As I get older, a lot of things changed. I no longer have patience for time when in fact I should. I don't understand why people get so excited about new movies, fashion or latest gossip. It's different when I was younger. I was braver, riskier and sometime relish the desire to be in some sort of trouble.
Now it's different. I used to think travelling solo was enjoyable, not so the case now. I get annoyed at the hawkers trying to sell my their wares, I hate queues, I dislike other tourists, I secretly think they are nothing but one bunch of ignorant fools and above all I get irritated at not being able to share and swap stories and grievances.
As I get older, loneliness suddenly seem scary. I yearn for company, even with the strangest of soul. I yearn for easy chatter in the early hours of morning and yet when they go off tangent, I get irritable under my skin.
And yet the more I seek company, the more obstinate I become in isolating myself from the troubles of the everyday, preferring my own solitude and its quietness. The paradox of all these continues to baffle me. Sometimes perhaps I over thought these things.
The more I live, the more I ought to have learnt, which means I should be wiser and yet I am not. It's strange sometimes. I used to presume getting older means I understand the world better but I haven't and I'm still lost. I have no clue how to solve poverty or cure AIDS. There are days when my heart is empty of empathy.
Perhaps this is what it is - this is what it means to get older and be alive.
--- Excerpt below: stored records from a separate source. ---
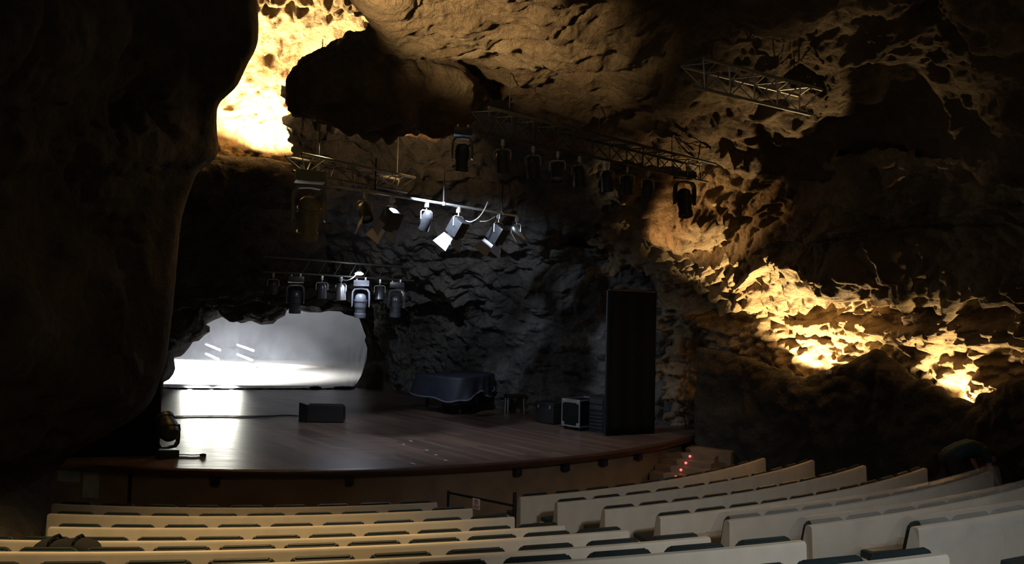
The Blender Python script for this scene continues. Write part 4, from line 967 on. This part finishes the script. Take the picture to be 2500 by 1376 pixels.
for y in (0.19, -0.19):
    chain(b, [((0.28, y*0.95, 0.975), 0.058), ((0.335, y*1.1, 0.75), 0.041), ((0.36, y*1.08, 0.70), 0.041), ((0.455, y, 0.52), 0.027)])
    ball(b, (0.475, y, 0.465), (0.017, 0.038, 0.05), Matrix.Rotation(math.radians(-20), 4, 'Y'))
    for q, l in ((-0.028, 0.060), (-0.010, 0.072), (0.009, 0.068), (0.027, 0.052)):
        chain(b, [((0.488, y+q, 0.43), 0.0095), ((0.505, y+q*1.1, 0.43-l*0.5), 0.0088), ((0.505, y+q*1.1, 0.43-l), 0.0075)])
    s_ = -1 if y > 0 else 1
    chain(b, [((0.475, y+s_*0.034, 0.47), 0.012), ((0.492, y+s_*0.052, 0.435), 0.0105), ((0.502, y+s_*0.054, 0.405), 0.009)])
body = merged('body', b, SKIN, per, 0.007)
b = MB()
for y in (0.062, -0.062): chain(b, [((-0.15, y, 0.87), 0.125), ((0.0, y*0.9, 0.965), 0.115), ((0.16, y*1.2, 1.012), 0.122), ((0.275, y*1.3, 0.985), 0.108)])
for y in (0.19, -0.19): chain(b, [((0.27, y*0.9, 0.98), 0.076), ((0.315, y*1.05, 0.84), 0.062)])
merged('shirt', b, SHIRT, per)
b = MB()
for y in (0.055, -0.055): chain(b, [((-0.19, y, 0.83), 0.125), ((-0.12, y, 0.86), 0.12)])
for y in HY: chain(b, [((-0.16, y, 0.82), 0.115), ((-0.11, y*1.1, 0.47), 0.078), ((-0.16, y*1.1, 0.30), 0.072), ((-0.19, y*1.1, 0.13), 0.062)])
merged('trousers', b, TROUS, per)
for y in HY:
    b = MB(); chain(b, [((-0.215, y*1.1, 0.05), 0.048), ((-0.12, y*1.15, 0.052), 0.05), ((0.0, y*1.2, 0.042), 0.042)]); merged('shoe', b, SHOE, per, 0.01)
b = MB(); ball(b, (0.452, 0, 0.885), (0.092, 0.083, 0.105), Matrix.Rotation(math.radians(125), 4, 'Y')); merged('hair', b, HAIR, per, 0.01)
for y in (-0.03, 0.03): MB().lathe([(0, 0.006), (0.008, 0.004), (0.011, 0)], Matrix.Translation((0.535, y, 0.862)) @ Matrix.Rotation(PI/2, 4, 'Y'), 10).build('eye', BLACKM, body)
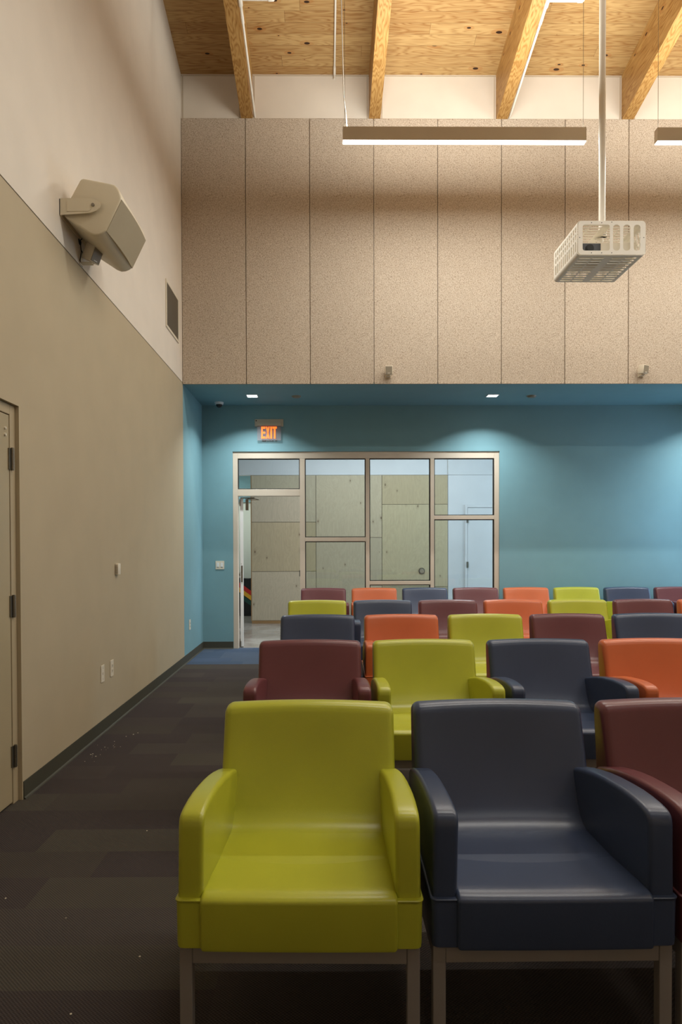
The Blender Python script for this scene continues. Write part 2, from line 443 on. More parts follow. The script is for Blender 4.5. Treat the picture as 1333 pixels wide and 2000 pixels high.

There will be lost possibilities and things and events I cannot changed no matter how hard I tried. No way of changing the world or people. Just a way of accepting it. It's not resignation or accepting defeat but perhaps a means of coping and understanding why life turns out this way - bad or good.
This is what I think. We gained and we lose some along the way. We fall and we get hurt and then we get up again. The things we treasure so tightly sometimes are snatched under our noses and it hurts. We fall in love and it's not enough, we patched our hearts back and we move along, hoping. We trust and it's broken. We hurt other people unknowingly and we damaged them. We cry and there's no one to wipe our tears. We carry on our lives in silence and solitude.